Program Management: Process, Metrics & Tools

Instructor: Harshawardhan Mestri-Balasaheb

Harshawardhan has a Master's degree in Industrial and Systems Engineering and works at a Fortune 500 company on business transformation initiatives.

In this lesson, we will define program management and discuss the basic process, standard metrics and relevant tools that can be used to implement solutions with the help of a program management office (PMO) framework.

Program Management

While many people use 'project' and 'program' interchangeably, they are different. A project is a temporary undertaking to deliver a solution, product or service. A program, in contrast, is a collection of such projects. The key difference is that a project might or might not be a part of a program, but a program will always comprise projects.

Now that we've defined a program, let's look at program management, which is a collection of projects combined to achieve common goals or objectives of an organization. Program management also addresses and manages interdependencies between the projects that affect the overall outcome of the program.

Example: Construction of an apartment complex is an example of a program, whereas it contains several projects like planning and zoning, securing permits, laying foundation, pipelines, electric wiring, masonry, etc. These projects run collectively to accomplish the program objective of erecting an apartment complex.

Visual Representation of Program
Program Management visual representation

Program Management Process

The program management process depends on the methodology an organization chooses to follow. Some examples of these include Six Sigma, new product development (NPD) or systems development life cycle (SDLC), Agile or Scrum, Waterfall (traditional). For a foundational understanding we shall consider the Waterfall (traditional) methodology and its underlying process.

Visual Depiction of Waterfall Method
Waterfall methodology depiction with Gantt chart

This process derives it name from its appearance. Imagine a waterfall falling off multiple cliffs of a mountain. Treat each of those waterfalls as a 'phase' in the program. Thus the program can be divided into various phases - Initiation, Planning, Execution, Monitor and Track, Control, Close.

Program Management Process with Various Phases
PM Process

Once we have established the process, let's look at how we intend to manage or govern this process. This is done via program governance.

Program Governance

The key purpose of program governance is to monitor the health and performance of the program. Typically program managers or business leaders set up a program management office (PMO) that enables them to govern the program with the help of metrics and tools.
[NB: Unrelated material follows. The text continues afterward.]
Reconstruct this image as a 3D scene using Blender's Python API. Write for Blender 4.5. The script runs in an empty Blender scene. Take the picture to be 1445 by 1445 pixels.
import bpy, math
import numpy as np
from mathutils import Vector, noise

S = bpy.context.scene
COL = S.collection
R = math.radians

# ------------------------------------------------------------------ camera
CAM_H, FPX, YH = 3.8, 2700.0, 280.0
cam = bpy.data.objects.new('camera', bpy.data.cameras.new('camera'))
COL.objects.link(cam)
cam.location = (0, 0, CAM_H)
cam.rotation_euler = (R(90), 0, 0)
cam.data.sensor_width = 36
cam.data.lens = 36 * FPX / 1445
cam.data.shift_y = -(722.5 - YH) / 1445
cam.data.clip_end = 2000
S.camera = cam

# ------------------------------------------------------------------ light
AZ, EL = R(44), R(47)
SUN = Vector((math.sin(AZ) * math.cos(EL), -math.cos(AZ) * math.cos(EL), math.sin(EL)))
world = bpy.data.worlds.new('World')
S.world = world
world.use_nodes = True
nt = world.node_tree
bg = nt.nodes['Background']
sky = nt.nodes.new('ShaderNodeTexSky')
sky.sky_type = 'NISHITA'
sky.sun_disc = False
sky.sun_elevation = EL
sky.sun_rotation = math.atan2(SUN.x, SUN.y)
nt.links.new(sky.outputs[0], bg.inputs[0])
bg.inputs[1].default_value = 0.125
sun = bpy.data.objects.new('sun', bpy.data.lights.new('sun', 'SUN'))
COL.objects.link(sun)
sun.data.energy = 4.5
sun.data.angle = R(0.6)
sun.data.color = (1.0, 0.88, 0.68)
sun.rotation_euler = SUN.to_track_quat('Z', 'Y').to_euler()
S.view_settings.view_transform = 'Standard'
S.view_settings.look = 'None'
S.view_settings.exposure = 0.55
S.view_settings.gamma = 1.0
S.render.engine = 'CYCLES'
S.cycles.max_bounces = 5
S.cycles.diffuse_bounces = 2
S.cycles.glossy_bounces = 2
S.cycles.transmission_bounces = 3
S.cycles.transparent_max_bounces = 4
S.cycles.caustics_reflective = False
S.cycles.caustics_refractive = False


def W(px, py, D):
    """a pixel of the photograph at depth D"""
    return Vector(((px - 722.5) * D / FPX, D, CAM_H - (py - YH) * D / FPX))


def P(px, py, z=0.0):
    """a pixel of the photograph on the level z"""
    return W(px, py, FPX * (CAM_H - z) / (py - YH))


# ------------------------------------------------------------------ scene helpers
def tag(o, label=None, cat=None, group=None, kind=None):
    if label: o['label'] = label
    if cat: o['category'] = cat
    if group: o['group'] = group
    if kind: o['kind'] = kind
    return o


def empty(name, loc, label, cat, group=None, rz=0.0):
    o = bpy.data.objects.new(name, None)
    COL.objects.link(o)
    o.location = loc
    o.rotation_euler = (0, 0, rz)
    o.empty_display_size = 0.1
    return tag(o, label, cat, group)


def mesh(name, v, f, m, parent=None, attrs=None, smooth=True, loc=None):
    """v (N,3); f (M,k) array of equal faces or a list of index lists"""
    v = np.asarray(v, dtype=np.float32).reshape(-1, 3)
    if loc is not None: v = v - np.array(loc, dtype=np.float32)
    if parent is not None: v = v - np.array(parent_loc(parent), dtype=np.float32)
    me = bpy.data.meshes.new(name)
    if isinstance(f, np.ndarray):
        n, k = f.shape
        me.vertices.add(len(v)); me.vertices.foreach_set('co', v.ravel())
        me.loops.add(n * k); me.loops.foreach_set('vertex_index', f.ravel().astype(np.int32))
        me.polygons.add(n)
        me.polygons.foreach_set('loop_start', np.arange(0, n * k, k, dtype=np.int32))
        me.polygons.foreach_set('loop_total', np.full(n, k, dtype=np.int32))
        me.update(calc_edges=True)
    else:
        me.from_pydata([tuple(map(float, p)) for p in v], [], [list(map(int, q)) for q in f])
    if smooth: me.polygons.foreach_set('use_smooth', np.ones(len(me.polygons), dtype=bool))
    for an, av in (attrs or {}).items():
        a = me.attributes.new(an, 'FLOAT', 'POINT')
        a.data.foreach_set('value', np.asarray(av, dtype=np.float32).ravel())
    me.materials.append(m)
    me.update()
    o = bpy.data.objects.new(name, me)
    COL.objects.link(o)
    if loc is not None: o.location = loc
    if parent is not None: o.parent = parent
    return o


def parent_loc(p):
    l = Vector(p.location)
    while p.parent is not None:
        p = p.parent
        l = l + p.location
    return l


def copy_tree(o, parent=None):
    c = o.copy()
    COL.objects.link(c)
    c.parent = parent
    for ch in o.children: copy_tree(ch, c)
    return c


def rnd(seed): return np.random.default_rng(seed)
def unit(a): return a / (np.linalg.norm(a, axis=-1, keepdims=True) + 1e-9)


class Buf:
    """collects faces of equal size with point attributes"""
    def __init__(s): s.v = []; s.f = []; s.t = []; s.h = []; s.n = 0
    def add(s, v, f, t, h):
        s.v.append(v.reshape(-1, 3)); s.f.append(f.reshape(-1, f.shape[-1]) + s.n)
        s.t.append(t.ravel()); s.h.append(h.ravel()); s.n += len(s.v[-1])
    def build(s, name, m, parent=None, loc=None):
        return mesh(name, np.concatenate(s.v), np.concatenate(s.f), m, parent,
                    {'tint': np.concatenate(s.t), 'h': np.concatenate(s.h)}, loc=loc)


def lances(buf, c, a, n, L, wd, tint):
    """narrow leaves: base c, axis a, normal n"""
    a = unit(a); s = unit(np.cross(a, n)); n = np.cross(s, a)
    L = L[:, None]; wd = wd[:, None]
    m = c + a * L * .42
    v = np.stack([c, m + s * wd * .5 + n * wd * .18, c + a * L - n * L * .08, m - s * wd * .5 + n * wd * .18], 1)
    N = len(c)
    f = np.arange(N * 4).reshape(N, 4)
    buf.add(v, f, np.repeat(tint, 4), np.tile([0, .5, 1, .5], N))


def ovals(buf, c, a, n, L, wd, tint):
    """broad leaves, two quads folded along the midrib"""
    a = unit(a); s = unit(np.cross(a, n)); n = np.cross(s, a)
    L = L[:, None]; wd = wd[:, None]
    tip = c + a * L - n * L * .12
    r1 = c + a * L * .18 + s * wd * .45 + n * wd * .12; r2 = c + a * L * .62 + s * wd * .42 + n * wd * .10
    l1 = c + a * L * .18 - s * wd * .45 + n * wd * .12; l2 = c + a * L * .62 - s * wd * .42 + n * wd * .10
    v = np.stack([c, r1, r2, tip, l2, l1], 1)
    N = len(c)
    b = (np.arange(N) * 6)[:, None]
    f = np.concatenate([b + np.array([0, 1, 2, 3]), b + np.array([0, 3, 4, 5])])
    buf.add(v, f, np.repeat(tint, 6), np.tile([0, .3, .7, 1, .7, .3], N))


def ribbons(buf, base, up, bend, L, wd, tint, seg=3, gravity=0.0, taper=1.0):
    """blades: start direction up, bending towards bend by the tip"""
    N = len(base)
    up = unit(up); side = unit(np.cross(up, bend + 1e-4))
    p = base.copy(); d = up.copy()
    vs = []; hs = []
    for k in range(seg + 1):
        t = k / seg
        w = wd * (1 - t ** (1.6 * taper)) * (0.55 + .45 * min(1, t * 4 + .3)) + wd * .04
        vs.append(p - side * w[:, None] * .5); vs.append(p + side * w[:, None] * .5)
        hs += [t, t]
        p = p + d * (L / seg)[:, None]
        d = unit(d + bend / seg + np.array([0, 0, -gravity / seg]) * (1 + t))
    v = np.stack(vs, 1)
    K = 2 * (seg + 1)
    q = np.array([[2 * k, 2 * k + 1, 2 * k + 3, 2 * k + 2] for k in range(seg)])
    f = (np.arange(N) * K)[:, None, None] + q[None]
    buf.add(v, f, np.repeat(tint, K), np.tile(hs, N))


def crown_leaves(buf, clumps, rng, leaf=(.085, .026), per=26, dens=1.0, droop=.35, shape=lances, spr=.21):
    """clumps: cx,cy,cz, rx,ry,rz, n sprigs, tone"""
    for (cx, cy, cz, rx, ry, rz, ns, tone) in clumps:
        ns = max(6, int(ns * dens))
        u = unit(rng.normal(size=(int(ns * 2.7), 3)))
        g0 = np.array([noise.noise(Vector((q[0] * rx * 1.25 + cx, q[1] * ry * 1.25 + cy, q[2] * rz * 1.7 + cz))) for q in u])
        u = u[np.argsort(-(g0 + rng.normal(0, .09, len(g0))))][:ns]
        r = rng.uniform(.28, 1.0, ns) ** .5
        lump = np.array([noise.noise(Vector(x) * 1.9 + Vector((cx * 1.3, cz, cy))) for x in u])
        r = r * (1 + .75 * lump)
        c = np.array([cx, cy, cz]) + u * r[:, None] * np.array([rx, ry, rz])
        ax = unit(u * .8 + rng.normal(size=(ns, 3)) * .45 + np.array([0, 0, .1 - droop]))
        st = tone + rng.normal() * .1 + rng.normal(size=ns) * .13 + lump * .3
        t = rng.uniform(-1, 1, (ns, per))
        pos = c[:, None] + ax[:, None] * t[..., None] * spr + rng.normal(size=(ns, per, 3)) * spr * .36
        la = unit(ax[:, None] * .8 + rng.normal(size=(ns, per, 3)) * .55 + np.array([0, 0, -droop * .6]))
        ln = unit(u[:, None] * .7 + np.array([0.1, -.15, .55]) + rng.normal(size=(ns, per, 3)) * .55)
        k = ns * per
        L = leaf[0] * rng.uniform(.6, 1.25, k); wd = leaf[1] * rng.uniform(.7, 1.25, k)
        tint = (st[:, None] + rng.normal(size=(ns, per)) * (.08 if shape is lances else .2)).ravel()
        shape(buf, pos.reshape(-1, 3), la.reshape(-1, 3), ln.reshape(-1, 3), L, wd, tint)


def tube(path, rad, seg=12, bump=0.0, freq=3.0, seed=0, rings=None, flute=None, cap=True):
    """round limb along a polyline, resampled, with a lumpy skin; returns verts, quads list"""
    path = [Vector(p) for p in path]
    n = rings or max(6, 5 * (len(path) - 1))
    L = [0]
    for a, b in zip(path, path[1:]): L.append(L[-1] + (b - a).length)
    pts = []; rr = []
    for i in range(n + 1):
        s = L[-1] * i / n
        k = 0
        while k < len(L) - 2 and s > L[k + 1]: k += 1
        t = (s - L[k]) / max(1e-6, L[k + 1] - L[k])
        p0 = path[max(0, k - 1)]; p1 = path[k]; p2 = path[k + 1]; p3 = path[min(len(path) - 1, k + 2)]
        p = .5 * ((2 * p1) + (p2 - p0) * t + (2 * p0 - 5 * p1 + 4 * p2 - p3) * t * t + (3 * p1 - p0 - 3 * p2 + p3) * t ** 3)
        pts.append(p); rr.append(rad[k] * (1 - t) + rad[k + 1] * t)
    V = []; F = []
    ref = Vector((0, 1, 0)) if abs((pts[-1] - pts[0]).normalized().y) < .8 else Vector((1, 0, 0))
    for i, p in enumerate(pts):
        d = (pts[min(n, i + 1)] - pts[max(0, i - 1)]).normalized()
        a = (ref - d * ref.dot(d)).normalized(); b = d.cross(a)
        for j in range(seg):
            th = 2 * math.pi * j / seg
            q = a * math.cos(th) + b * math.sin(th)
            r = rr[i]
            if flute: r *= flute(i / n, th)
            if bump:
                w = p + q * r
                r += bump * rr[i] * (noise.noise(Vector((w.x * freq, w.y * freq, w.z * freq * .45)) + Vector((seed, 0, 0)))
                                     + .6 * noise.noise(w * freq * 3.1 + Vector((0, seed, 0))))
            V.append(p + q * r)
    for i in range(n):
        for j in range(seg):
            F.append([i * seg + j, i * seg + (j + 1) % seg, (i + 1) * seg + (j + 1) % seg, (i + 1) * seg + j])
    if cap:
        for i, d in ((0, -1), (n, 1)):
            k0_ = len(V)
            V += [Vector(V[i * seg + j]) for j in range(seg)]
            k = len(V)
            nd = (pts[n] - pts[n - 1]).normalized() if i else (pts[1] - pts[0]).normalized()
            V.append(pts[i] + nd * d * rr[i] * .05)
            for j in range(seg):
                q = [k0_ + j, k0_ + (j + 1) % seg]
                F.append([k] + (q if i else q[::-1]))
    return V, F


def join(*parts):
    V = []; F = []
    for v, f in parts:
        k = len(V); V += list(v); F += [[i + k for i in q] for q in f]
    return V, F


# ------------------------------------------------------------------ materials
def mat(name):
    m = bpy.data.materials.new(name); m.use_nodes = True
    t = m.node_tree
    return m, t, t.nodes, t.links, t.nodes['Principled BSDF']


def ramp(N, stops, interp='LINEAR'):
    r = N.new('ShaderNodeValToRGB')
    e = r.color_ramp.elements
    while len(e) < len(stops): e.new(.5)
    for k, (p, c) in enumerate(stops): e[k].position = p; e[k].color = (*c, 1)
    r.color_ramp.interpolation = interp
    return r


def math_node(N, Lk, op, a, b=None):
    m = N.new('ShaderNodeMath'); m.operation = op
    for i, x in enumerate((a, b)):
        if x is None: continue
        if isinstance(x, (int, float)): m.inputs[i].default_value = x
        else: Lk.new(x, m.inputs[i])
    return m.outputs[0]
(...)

Hence, a PMO is a framework that ensures a program and its underlying projects are strategically aligned to meet the overall program objectives by following policies and procedures set forth by the PMO. It also defines the integration of projects and identifies interdependencies between projects by integrating them in a program schedule or plan. Suitable metrics are identified and reports are developed with approval from stakeholders, and finally a toolbox is put in place with tools that will be used to implement the program process.

PMO Framework for Program Governance
PMO framework

Let's review the PMO framework and its components. We'll again consider the program of building an apartment complex as an example.

Policies/Objectives, Procedures and Strategic Alignment

A program manager or PMO defines policies, which are usually derived from the mission statement. Additionally, procedures are established to ensure guidance in attaining or adhering to the policies. This ensures strategic alignment of all projects or teams to meet the overall program policy or objectives.

Example: The program policy or objective can be building a green apartment complex with sustainable or renewable energy. The procedures set forth help to identify environmentally friendly building materials or solar energy for lighting systems. We will be in strategic alignment with the program by ensuring we pick the right vendors, products and resources for all the projects that meet this policy or objective.

Integration and Interdependency Management

In this phase, we determine the links between several projects that will be launched simultaneously or consecutively and how to integrate them and manage the dependencies between them.

Example: Laying the foundation for the building is dependent on securing a building permit or license from the government. Since we cannot proceed and lay a foundation without securing a permit they are interdependent and have to be linked or integrated.

Metrics and Reporting Development

Metrics, simply put, are the eyes and ears of our program. They help us monitor critical components of the program.